* **Data listing**

_____

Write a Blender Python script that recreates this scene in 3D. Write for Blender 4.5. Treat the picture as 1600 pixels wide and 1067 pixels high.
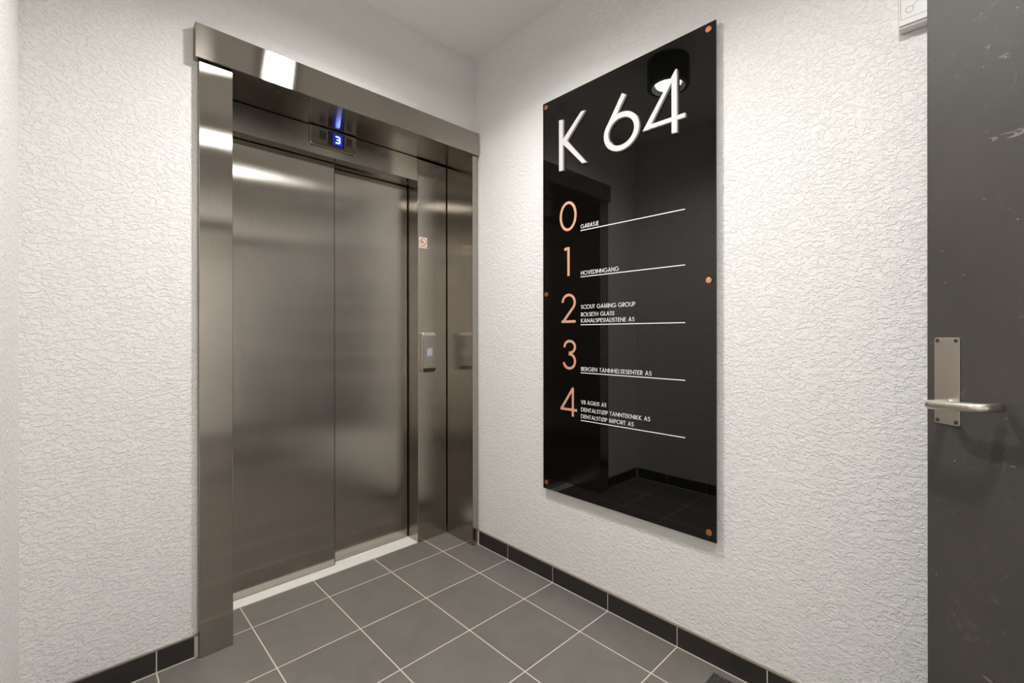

_____

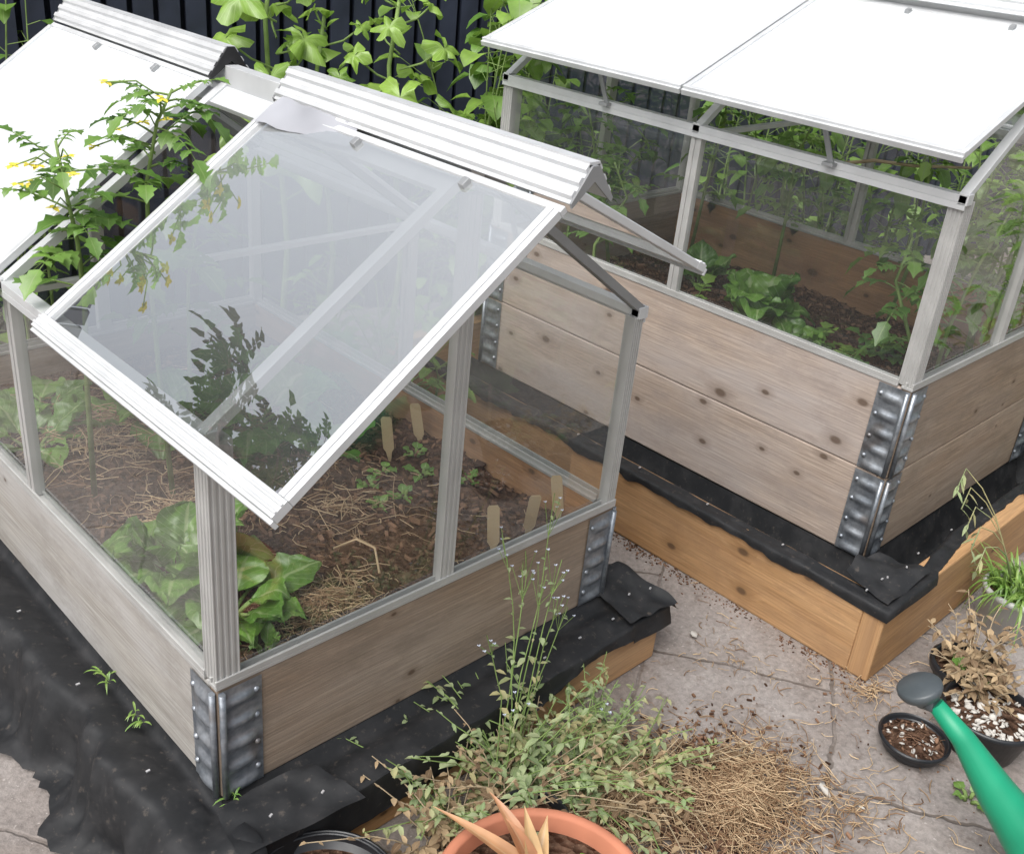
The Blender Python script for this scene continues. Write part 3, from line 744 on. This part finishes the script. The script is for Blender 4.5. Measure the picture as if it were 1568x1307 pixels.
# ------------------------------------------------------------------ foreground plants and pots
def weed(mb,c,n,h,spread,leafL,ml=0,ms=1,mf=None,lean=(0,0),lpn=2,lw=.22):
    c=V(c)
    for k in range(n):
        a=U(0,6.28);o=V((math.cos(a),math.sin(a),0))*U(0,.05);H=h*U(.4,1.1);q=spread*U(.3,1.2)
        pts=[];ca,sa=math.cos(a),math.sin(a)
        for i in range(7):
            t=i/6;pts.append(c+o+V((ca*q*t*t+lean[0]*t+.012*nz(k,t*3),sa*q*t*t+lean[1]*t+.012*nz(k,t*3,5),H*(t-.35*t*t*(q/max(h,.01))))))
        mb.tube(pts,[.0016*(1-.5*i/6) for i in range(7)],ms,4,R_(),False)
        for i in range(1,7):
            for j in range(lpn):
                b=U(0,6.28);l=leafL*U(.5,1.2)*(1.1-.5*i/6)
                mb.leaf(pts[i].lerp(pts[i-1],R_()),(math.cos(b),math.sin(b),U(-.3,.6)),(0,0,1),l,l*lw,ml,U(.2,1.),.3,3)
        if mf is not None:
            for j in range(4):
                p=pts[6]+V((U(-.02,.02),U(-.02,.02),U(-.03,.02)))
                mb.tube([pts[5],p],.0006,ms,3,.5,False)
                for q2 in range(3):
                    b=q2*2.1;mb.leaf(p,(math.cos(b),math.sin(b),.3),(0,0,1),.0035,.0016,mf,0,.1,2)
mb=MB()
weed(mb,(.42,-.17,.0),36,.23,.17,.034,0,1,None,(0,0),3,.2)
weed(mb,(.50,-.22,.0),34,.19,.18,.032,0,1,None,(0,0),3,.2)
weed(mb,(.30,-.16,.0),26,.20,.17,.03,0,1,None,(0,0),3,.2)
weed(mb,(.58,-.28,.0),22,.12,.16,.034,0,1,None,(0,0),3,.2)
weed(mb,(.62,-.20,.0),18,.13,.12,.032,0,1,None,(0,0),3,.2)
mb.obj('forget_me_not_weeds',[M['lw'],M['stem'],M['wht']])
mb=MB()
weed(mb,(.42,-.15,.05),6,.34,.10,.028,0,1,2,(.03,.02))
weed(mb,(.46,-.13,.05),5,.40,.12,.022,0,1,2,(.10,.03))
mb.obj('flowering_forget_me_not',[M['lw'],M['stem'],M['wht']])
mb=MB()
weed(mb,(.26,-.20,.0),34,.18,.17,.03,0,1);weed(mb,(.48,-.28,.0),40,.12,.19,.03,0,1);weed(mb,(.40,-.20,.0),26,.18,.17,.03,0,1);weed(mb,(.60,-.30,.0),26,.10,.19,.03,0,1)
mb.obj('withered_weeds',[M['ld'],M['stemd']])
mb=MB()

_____

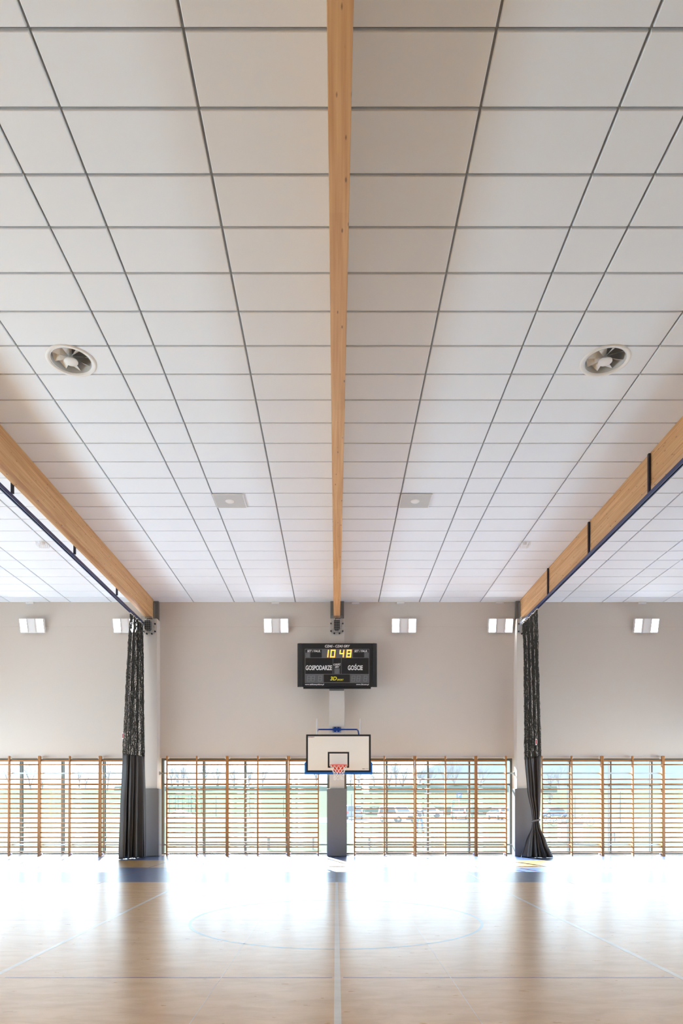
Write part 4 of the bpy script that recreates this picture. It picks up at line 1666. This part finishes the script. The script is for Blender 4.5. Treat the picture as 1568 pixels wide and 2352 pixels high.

_____

* **Your task**
From the data above, copy each line where the string "Blender" appears.

* **Answer to the exercise**
Write a Blender Python script that recreates this scene in 3D. Write for Blender 4.5. Treat the picture as 1600 pixels wide and 1067 pixels high.
The Blender Python script for this scene continues. Write part 3, from line 744 on. This part finishes the script. The script is for Blender 4.5. Measure the picture as if it were 1568x1307 pixels.
Write part 4 of the bpy script that recreates this picture. It picks up at line 1666. This part finishes the script. The script is for Blender 4.5. Treat the picture as 1568 pixels wide and 2352 pixels high.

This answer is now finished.